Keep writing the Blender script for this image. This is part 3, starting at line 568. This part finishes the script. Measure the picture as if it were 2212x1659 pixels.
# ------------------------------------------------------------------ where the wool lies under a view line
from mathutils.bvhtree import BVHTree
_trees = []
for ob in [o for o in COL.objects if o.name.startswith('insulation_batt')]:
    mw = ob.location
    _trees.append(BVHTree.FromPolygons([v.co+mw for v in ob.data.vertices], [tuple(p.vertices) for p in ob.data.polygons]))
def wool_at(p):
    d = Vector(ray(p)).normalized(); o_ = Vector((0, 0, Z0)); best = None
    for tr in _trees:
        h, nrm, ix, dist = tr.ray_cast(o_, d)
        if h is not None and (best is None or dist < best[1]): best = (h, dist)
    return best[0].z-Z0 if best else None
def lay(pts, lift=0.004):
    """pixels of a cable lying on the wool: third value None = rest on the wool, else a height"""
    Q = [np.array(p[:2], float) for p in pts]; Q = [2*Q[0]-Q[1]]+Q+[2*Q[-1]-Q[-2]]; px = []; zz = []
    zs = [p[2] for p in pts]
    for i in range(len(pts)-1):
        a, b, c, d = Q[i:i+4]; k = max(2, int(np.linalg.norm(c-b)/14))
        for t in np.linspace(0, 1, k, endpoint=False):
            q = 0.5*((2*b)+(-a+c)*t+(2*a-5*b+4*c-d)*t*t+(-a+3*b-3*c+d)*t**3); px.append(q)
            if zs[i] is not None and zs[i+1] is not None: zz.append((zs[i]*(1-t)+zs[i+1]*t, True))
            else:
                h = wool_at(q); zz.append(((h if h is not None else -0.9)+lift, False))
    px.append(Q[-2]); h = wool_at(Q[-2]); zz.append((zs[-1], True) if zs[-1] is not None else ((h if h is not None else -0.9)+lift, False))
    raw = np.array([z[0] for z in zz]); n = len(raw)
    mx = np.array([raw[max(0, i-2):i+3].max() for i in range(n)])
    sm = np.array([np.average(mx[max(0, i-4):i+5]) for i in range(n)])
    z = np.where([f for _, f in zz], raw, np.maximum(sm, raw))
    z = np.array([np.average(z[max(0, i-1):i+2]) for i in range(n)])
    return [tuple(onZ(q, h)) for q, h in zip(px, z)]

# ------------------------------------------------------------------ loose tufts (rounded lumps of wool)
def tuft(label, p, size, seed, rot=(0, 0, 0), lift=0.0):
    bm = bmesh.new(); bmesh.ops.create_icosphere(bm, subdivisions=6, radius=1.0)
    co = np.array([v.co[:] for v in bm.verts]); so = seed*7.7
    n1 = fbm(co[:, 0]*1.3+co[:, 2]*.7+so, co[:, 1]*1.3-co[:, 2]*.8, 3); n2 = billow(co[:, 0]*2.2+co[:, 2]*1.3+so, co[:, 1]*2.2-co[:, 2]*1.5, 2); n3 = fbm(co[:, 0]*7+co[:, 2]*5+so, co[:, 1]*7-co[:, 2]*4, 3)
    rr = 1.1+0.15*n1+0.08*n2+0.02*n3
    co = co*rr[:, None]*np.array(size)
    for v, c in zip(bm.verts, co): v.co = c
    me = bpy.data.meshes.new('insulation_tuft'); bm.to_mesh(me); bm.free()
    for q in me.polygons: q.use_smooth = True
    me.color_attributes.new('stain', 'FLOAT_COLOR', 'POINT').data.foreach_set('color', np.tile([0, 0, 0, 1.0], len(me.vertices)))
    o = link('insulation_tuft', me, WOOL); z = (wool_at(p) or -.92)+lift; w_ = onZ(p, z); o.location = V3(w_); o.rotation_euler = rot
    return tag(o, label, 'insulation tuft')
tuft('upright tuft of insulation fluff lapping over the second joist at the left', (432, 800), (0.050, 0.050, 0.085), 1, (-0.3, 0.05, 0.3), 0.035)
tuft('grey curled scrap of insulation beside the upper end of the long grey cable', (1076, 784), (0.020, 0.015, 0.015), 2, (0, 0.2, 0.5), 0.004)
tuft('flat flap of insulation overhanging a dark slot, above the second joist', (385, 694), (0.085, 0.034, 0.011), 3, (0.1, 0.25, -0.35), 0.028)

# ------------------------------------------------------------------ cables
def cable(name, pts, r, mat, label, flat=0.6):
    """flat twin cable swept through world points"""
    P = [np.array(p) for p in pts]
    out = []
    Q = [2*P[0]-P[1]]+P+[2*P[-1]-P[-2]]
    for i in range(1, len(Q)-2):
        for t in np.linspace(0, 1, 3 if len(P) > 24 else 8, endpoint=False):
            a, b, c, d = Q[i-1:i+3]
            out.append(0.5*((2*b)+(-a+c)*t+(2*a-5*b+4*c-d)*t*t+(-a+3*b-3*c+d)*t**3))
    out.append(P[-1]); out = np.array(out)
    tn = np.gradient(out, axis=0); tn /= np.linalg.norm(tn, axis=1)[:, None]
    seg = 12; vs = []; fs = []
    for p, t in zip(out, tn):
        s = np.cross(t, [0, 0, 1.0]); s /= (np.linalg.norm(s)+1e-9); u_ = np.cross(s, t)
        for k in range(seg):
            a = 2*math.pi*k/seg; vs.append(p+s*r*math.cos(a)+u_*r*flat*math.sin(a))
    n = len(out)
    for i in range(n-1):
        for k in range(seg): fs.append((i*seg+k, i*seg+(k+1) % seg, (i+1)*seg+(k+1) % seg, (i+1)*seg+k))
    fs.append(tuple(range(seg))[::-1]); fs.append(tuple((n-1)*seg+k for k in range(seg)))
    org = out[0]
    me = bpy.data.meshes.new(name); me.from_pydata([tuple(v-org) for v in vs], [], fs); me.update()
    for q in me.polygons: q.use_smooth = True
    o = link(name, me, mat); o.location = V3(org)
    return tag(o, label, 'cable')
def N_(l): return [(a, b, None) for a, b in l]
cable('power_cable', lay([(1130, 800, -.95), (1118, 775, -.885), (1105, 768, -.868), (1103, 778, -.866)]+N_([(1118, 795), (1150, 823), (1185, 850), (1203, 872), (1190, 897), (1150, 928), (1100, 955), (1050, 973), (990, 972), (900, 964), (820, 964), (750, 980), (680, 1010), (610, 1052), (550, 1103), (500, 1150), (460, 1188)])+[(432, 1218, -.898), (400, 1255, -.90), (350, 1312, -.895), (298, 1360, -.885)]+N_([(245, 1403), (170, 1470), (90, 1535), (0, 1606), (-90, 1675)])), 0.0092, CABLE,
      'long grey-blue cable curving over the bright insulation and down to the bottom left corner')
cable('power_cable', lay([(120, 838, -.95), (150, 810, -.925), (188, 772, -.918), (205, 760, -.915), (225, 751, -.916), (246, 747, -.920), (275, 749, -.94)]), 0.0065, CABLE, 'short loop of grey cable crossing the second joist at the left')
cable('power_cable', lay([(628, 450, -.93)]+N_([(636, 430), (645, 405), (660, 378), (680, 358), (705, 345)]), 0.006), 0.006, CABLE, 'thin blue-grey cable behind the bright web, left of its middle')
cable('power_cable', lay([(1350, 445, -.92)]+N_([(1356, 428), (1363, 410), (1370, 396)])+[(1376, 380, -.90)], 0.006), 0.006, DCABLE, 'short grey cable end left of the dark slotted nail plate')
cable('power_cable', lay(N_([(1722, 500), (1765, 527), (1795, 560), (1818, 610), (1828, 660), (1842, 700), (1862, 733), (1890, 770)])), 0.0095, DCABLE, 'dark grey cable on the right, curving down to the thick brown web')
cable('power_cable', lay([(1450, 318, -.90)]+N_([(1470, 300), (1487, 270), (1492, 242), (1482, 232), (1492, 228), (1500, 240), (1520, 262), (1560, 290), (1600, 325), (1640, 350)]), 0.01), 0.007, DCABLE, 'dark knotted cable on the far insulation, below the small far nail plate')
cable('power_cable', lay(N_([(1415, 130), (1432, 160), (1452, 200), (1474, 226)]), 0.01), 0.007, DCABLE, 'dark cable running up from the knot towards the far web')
══════
From the top of the listing above, restate each line word for word up to and including the line with "return [tuple(onZ(q, h))"; add nothing else.

Keep writing the Blender script for this image. This is part 3, starting at line 568. This part finishes the script. Measure the picture as if it were 2212x1659 pixels.
# ------------------------------------------------------------------ where the wool lies under a view line
from mathutils.bvhtree import BVHTree
_trees = []
for ob in [o for o in COL.objects if o.name.startswith('insulation_batt')]:
    mw = ob.location
    _trees.append(BVHTree.FromPolygons([v.co+mw for v in ob.data.vertices], [tuple(p.vertices) for p in ob.data.polygons]))
def wool_at(p):
    d = Vector(ray(p)).normalized(); o_ = Vector((0, 0, Z0)); best = None
    for tr in _trees:
        h, nrm, ix, dist = tr.ray_cast(o_, d)
        if h is not None and (best is None or dist < best[1]): best = (h, dist)
    return best[0].z-Z0 if best else None
def lay(pts, lift=0.004):
    """pixels of a cable lying on the wool: third value None = rest on the wool, else a height"""
    Q = [np.array(p[:2], float) for p in pts]; Q = [2*Q[0]-Q[1]]+Q+[2*Q[-1]-Q[-2]]; px = []; zz = []
    zs = [p[2] for p in pts]
    for i in range(len(pts)-1):
        a, b, c, d = Q[i:i+4]; k = max(2, int(np.linalg.norm(c-b)/14))
        for t in np.linspace(0, 1, k, endpoint=False):
            q = 0.5*((2*b)+(-a+c)*t+(2*a-5*b+4*c-d)*t*t+(-a+3*b-3*c+d)*t**3); px.append(q)
            if zs[i] is not None and zs[i+1] is not None: zz.append((zs[i]*(1-t)+zs[i+1]*t, True))
            else:
                h = wool_at(q); zz.append(((h if h is not None else -0.9)+lift, False))
    px.append(Q[-2]); h = wool_at(Q[-2]); zz.append((zs[-1], True) if zs[-1] is not None else ((h if h is not None else -0.9)+lift, False))
    raw = np.array([z[0] for z in zz]); n = len(raw)
    mx = np.array([raw[max(0, i-2):i+3].max() for i in range(n)])
    sm = np.array([np.average(mx[max(0, i-4):i+5]) for i in range(n)])
    z = np.where([f for _, f in zz], raw, np.maximum(sm, raw))
    z = np.array([np.average(z[max(0, i-1):i+2]) for i in range(n)])
    return [tuple(onZ(q, h)) for q, h in zip(px, z)]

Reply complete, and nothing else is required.